Lavinia is the Locus Award-winning novel by American author Ursula K. Le Guin. Published in …

Review of 'Lavinia' on 'Goodreads'

3 stars

Why do Americans write "Vergil" and the British write "Virgil"?

This book is something of a metaphysical head-scratcher; it is the first person narrative of the life of a woman who knows she isn't real! This appears to be a refutation of Descartes' famous "cogito ergo sum" (as if any more such were required).

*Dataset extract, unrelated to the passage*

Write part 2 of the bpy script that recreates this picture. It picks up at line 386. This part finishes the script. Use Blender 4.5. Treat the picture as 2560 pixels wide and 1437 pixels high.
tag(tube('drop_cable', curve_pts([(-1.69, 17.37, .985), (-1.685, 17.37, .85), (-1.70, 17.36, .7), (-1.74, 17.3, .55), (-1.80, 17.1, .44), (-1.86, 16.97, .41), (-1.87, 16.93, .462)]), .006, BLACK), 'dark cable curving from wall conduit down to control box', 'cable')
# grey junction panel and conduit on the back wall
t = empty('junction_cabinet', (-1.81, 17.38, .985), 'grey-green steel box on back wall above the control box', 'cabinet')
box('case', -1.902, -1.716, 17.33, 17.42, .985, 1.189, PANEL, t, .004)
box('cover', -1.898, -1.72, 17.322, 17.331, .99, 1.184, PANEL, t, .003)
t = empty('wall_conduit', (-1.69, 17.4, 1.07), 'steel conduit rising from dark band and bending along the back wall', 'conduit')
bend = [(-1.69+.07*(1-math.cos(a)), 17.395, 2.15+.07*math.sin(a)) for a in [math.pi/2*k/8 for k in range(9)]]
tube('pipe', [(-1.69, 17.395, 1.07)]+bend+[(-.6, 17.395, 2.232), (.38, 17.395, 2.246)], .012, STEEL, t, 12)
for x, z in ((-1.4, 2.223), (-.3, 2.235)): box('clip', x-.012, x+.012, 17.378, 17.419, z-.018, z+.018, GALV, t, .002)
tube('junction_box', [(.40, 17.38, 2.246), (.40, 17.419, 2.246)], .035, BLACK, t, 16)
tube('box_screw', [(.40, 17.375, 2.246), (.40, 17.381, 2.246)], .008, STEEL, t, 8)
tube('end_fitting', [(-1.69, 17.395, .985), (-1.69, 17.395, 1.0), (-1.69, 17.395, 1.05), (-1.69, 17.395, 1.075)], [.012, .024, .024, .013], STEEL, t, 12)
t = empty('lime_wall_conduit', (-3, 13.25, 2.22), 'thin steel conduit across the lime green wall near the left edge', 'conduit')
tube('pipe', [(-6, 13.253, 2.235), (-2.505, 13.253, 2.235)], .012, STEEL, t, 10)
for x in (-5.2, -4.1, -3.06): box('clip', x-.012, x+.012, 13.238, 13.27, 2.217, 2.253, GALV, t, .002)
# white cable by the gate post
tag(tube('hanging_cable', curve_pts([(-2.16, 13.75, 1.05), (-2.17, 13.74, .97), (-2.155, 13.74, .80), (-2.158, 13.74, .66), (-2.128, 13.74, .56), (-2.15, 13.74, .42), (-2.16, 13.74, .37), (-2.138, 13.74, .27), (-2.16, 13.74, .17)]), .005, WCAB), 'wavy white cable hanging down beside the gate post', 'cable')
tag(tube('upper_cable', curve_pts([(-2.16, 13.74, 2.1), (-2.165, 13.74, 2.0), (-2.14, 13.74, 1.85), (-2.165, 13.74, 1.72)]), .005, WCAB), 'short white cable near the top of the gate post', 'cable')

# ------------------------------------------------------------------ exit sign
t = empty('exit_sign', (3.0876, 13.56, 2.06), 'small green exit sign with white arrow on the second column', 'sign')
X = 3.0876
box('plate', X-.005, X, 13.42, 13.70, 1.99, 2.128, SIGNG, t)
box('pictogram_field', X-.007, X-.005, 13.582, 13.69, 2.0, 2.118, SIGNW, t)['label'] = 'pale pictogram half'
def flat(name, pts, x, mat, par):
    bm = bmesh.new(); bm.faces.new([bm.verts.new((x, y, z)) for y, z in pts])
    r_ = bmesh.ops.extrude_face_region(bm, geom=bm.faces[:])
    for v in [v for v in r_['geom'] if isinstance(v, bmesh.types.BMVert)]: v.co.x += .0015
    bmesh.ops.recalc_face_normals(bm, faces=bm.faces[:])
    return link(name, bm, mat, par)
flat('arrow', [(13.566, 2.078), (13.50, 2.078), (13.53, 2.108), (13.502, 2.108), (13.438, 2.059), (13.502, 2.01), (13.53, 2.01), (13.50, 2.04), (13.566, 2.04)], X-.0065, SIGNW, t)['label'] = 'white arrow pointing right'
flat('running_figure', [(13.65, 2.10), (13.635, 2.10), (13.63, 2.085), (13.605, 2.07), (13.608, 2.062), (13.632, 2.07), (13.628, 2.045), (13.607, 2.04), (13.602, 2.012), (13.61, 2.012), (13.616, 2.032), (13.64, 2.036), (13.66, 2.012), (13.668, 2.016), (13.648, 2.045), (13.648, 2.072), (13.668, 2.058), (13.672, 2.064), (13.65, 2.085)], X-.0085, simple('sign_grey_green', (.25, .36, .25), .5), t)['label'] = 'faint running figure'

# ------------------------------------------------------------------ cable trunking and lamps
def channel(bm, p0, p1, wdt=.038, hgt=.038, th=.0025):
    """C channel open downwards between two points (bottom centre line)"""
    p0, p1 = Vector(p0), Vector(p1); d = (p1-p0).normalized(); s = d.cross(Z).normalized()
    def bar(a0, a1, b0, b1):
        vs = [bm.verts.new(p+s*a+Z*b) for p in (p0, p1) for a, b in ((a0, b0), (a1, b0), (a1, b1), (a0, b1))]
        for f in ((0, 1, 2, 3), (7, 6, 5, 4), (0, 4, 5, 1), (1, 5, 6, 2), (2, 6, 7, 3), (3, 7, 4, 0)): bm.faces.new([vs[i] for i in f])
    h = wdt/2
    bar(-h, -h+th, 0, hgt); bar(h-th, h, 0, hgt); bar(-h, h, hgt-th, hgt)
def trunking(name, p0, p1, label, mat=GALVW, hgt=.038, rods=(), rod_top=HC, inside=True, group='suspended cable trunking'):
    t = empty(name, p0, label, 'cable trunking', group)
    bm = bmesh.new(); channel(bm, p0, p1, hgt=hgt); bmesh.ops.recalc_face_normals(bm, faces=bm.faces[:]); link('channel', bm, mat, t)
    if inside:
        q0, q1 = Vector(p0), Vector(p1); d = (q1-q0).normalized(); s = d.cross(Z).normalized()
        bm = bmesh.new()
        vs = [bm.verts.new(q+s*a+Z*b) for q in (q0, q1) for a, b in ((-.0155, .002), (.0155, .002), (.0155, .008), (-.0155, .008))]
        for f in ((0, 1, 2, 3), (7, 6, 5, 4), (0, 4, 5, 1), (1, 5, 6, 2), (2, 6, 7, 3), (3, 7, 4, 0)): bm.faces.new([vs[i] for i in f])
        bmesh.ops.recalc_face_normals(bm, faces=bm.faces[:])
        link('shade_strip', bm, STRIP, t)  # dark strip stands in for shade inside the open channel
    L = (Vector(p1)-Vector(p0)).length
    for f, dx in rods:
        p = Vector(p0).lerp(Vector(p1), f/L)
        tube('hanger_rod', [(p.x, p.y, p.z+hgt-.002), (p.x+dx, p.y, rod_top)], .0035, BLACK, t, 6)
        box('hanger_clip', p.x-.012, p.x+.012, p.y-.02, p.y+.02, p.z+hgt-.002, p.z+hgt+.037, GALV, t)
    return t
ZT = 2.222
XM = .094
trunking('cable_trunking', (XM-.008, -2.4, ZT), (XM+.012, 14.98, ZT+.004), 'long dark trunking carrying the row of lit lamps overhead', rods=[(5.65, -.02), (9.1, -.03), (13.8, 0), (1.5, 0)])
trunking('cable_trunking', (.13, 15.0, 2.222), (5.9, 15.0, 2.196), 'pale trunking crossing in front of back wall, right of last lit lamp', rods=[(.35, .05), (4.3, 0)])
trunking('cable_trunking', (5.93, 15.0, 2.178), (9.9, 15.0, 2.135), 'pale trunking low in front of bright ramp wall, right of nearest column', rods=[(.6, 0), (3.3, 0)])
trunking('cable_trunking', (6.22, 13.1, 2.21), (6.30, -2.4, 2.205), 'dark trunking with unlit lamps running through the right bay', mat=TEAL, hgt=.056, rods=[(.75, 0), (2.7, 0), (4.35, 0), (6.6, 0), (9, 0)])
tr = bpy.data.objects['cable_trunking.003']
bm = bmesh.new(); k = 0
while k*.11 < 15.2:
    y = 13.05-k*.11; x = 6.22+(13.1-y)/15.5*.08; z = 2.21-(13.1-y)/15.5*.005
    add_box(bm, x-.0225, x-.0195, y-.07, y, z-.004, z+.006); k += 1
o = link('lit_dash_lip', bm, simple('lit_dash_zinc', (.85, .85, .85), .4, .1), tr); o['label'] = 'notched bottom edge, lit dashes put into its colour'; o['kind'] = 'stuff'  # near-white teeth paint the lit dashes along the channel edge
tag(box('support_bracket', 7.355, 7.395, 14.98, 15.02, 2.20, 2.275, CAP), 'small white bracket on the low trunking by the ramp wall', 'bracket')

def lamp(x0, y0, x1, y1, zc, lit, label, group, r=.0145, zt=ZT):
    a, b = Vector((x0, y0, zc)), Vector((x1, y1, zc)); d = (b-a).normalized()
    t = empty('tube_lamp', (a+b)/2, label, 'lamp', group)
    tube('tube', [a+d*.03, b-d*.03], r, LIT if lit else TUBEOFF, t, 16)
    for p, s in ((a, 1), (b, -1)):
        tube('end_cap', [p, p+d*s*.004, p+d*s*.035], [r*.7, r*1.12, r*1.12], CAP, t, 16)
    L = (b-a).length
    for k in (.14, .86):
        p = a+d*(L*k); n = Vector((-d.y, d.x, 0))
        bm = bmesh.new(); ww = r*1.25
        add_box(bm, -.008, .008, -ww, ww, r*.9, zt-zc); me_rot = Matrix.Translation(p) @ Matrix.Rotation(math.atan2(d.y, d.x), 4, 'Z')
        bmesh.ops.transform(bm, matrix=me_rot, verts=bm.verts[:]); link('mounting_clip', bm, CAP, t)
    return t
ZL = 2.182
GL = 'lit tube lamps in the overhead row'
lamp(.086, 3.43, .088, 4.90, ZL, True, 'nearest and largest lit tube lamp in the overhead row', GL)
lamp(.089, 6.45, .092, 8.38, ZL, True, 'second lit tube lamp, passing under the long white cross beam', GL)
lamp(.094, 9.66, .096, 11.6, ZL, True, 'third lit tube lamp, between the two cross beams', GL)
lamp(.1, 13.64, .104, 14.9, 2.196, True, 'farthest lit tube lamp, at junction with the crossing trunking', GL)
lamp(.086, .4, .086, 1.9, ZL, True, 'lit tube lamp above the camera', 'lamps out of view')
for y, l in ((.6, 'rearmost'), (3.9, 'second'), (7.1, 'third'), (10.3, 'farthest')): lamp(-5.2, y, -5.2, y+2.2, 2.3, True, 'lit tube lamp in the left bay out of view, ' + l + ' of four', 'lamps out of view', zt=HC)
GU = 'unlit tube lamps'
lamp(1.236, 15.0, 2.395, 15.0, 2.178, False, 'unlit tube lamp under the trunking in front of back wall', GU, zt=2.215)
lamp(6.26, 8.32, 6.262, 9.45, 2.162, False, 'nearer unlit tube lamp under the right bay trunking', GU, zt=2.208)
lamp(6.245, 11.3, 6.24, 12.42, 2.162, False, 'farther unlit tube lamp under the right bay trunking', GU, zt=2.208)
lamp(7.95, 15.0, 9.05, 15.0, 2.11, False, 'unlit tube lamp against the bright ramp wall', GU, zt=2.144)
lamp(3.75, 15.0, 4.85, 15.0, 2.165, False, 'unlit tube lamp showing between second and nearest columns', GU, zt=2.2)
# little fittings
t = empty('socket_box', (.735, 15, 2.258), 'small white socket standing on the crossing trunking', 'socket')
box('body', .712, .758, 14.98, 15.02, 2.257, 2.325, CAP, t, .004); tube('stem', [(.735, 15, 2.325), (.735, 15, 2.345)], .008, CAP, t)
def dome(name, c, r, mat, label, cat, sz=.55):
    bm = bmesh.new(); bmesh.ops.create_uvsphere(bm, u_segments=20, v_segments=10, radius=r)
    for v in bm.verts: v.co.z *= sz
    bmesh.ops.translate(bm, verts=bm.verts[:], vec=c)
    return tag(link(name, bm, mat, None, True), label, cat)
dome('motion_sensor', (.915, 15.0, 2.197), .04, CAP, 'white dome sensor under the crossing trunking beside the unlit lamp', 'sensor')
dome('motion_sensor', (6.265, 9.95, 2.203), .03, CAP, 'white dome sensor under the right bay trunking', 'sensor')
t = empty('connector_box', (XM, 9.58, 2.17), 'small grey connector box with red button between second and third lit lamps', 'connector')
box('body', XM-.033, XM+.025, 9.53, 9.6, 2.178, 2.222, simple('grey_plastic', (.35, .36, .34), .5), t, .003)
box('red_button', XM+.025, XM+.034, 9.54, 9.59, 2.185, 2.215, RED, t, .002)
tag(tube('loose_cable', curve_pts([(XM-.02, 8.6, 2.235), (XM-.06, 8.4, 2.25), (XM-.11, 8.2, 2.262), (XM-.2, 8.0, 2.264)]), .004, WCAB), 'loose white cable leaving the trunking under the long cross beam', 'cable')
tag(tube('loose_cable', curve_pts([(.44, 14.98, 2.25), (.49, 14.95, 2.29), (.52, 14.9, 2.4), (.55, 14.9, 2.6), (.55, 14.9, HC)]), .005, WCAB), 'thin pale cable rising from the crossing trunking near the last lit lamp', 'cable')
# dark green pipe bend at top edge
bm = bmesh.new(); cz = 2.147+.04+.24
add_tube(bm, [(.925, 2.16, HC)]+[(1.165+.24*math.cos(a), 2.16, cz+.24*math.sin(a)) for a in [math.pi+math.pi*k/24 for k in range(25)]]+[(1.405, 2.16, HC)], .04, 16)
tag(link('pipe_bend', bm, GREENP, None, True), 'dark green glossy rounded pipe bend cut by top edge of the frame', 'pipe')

It's an interesting tale with convincing characters but perhaps too much time spent dwelling on childhood (something that LeGuin has done repeatedly in my view). LeGuin claims to have been inspired directly by the Aeneid, rather than making a feminist polemic a la The Penelopiad but Lavinia laments her powerlessness in a Patriarchal society. This seems realistic rather than overtly feminist in that she doesn't have whole-sale 21st Century Western liberal attitudes; she's not agitating to abolish slavery and create a democracy, just responding in a believable manner to the situation she finds herself in - unable to choose her own husband. Lavinia rebels against her own powerlessness, however.

At the end, Lavinia is transformed into an owl; this immediately made me think of Blodauwedd from the Mabinogion, who also is the creation of another (a magician, not a poet) and unable to choose her own husband and who also rebels - and is also transformed into a owl after the fighting is over. I wonder if LeGuin had that in mind?